Troisième solution : plus psychologique voire sociologique, il faut former ses managers… au management :
- Lutter contre la soif de certains managers de « tout contrôler » ou de demander à politiquement figurer dans chaque échange concernant un projet même lorsque leur expertise n’est pas requise
- Lutter contre la tentation de rabrouer ses collaborateurs en incluant dans un échange individuel plusieurs copies-jointes illégitimes
- Rassurer les équipes : ce n’est pas parce que l’on n’est pas sollicité par des copies-jointes sur leurs projets que l’on ignore leur travail. Ce dernier point est complexe puisque certains managers n’ayant pas fondamentalement les qualités humaines pour exercer cette fonction ne s’intéressent au travail de leurs collaborateurs qu’une fois interpellés par ces derniers
- Créer de la confiance au sein des entreprises dans lesquelles, trop souvent, la méfiance et la politique mettent en danger l’intérêt général de cette dernière. Une entreprise efficace est une entreprise où les employés sont épanouis et développent leur potentiel sans crainte et non une entreprise où chacun est contrôlé, frustré et strictement limité dans ses actions
Email et RGPD, au service de la sécurité et du bien-être dans l’entreprise
Une fois que vous aurez mis ces solutions en place : vos employés seront plus efficaces, moins conflictuels, moins distraits par leurs mails et votre entreprise améliorera son niveau de sécurité informatique et de conformité au RGPD.

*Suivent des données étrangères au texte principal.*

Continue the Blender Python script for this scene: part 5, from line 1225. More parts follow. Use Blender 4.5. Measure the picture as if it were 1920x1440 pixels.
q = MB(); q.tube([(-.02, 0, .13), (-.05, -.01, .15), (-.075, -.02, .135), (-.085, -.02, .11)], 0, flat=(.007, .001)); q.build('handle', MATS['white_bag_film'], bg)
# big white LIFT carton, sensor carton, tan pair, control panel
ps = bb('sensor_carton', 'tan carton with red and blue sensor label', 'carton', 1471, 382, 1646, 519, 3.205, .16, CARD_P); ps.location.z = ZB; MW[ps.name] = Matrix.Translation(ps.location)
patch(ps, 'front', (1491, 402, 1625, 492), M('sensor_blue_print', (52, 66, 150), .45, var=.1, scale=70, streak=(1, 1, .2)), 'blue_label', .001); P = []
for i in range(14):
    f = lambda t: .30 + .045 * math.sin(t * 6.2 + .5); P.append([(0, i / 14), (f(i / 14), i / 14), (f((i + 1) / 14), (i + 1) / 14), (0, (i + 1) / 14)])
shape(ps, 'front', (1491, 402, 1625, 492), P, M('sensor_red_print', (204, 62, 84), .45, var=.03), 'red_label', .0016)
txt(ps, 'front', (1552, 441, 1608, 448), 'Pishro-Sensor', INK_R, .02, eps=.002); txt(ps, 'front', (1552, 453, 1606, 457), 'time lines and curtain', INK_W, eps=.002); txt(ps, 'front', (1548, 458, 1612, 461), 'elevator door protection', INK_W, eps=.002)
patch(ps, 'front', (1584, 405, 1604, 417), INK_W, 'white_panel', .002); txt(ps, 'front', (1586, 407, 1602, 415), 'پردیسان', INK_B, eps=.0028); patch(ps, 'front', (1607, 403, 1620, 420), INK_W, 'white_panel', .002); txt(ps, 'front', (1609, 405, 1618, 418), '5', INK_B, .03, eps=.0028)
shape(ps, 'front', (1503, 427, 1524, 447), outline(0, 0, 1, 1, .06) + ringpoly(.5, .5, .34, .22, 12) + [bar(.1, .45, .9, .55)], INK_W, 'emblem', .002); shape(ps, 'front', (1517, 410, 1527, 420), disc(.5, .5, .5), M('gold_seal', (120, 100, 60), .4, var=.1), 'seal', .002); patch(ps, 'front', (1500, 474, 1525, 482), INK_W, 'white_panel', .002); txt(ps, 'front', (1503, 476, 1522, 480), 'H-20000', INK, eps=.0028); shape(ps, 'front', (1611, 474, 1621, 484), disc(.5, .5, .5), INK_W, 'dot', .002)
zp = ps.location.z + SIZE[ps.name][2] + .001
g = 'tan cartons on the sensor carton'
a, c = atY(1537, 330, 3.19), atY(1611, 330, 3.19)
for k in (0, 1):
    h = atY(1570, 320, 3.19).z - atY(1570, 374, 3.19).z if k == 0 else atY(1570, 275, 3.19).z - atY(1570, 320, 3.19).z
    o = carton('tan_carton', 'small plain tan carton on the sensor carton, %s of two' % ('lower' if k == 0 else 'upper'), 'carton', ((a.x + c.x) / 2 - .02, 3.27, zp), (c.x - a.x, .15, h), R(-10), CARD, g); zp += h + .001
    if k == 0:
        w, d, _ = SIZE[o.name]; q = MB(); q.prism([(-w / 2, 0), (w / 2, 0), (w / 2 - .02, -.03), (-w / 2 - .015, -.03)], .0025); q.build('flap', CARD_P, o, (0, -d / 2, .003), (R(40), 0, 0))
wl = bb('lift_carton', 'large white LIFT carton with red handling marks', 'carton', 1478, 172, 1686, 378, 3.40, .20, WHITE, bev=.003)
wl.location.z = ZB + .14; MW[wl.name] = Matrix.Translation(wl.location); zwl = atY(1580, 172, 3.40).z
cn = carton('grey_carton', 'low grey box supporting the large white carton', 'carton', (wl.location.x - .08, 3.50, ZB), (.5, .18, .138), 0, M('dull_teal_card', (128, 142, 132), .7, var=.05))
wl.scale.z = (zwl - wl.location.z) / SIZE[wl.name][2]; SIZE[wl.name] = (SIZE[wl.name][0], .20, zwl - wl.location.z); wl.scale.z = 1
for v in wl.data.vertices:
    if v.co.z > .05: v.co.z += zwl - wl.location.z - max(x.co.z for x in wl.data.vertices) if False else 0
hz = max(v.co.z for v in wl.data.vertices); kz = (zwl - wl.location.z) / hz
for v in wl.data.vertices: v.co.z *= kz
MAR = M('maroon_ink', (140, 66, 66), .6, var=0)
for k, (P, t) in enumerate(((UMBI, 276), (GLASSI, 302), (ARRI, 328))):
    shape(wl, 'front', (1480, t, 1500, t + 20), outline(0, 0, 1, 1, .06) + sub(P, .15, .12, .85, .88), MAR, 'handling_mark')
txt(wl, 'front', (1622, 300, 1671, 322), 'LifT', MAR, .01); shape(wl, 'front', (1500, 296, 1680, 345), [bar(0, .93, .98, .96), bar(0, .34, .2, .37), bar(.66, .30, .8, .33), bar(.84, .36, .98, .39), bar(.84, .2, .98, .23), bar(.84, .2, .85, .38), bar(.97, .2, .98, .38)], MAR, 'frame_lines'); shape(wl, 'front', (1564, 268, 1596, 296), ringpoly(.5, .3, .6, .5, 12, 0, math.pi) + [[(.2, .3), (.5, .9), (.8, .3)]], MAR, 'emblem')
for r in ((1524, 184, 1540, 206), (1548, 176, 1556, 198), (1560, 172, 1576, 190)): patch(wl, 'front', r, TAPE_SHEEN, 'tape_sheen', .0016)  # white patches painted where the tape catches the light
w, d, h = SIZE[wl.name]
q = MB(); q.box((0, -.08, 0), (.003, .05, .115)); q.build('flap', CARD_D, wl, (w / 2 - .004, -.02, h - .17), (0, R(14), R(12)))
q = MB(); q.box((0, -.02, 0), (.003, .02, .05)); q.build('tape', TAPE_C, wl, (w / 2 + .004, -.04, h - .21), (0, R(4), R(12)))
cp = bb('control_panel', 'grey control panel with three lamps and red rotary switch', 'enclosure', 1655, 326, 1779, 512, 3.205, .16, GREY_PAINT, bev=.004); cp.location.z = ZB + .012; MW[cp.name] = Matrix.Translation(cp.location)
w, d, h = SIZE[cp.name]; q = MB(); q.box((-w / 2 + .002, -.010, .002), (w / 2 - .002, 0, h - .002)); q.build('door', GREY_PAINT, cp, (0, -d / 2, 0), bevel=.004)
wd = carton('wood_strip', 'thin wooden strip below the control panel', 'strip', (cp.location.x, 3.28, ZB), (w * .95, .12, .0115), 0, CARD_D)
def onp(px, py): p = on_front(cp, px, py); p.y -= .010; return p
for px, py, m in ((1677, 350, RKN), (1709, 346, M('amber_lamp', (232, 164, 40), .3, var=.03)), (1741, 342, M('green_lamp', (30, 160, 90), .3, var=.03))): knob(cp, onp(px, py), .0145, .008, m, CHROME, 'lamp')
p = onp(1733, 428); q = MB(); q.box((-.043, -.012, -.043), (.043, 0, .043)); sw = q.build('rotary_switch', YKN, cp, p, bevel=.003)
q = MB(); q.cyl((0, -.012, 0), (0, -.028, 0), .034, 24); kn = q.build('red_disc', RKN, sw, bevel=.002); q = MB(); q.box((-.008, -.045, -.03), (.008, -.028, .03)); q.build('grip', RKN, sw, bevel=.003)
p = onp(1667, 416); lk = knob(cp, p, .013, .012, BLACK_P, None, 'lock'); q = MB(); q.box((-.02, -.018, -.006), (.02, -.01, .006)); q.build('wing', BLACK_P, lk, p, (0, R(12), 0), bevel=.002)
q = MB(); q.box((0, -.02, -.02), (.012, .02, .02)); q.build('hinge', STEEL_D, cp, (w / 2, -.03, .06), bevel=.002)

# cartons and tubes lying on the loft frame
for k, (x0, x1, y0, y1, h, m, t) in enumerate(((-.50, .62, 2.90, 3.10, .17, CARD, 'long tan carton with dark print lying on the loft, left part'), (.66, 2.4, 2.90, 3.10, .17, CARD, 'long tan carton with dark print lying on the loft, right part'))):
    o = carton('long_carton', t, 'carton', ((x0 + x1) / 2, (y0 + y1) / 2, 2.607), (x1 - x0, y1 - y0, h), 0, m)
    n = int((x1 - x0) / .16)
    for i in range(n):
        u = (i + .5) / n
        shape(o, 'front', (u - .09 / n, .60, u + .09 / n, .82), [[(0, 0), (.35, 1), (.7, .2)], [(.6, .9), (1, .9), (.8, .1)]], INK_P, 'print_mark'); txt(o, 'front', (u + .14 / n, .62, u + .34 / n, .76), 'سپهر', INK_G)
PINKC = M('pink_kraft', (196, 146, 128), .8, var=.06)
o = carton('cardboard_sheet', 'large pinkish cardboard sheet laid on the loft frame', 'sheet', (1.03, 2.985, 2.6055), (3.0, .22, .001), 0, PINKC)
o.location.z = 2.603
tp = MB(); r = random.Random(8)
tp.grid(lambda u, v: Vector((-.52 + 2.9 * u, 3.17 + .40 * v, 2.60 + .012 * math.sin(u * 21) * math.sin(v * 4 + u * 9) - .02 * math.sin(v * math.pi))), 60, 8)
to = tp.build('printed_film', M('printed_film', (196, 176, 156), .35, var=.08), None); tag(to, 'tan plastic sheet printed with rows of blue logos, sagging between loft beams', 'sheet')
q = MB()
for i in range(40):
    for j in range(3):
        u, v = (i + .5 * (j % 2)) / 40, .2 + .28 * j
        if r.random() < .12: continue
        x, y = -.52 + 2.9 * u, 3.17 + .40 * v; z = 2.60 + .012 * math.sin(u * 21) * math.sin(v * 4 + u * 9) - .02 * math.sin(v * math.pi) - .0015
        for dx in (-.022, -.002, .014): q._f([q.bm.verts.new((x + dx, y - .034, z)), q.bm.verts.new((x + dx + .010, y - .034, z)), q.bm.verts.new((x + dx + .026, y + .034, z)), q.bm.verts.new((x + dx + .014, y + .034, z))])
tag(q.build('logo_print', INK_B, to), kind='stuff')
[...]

Votre DPO pourra (devra) vous y aider ! Du moins, c’est l’une des idées que l’on s’en fait chez Observantiae. C’est une personne que beaucoup d’entreprises doivent impérativement nommer (qu’il soit internalisé ou externalisé). Profitez-en pour exploiter à fond ses capacités : choisissez donc bien ses compétences qui doivent être autant juridiques et techniques que managériales et créatives.
Enfin, dernier avantage, et celui-ci inestimable : votre entreprise sera plus responsable sur le plan écologique (ce qui n’est pas rien, par les temps qui courent).
Email et RGPD, c’est donc un mariage heureux mais à formaliser.